AuthZEN is an OpenID Foundation working group and emerging standard that defines a common API for externalized authorization — letting a policy enforcement point ask a policy decision point whether a subject may perform an action on a resource, over a standard interface. It aims to do for authorization what OIDC did for authentication: interoperability, so organizations can swap authorization engines without rewriting every application.

IDM/IGA Domain

Definition

OpenID Foundation working group standardising a uniform API for authorization decisions across heterogeneous Policy Decision Points (PDPs). Enables a single Policy Enforcement Point (PEP) to query multiple authorization providers — vendors such as Auth0 FGA, AWS Verified Permissions, Cerbos, OpenFGA, SGNL — without vendor lock-in. Specification entered Implementer's Draft status in 2024.

Synonyms
  • AuthZEN — externalized authorization standard
Application
Regulatory: IETF RFC (e.g., 7519 JWT, 6749 OAuth 2.0)
Standards & regulations
  • IETF
Sources
FAQ

Frequently asked questions

What problem does AuthZEN solve?

Authorization today is fragmented — every vendor has its own API. AuthZEN standardizes the request and response between enforcement and decision points, so applications and policy engines from different vendors can interoperate.

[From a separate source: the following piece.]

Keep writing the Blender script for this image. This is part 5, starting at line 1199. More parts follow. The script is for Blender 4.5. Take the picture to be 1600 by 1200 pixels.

What is externalized authorization?

It means moving access decisions out of application code into a dedicated policy engine (PDP). The app (PEP) sends a query and gets allow or deny back. This centralizes policy, improves consistency and makes auditing easier.

Is AuthZEN production-ready?

It is an early but actively developed standard with multiple vendor implementations emerging. It is worth tracking for new authorization architectures; mature deployments today often use OPA, Cedar or vendor PDPs that may adopt AuthZEN over time.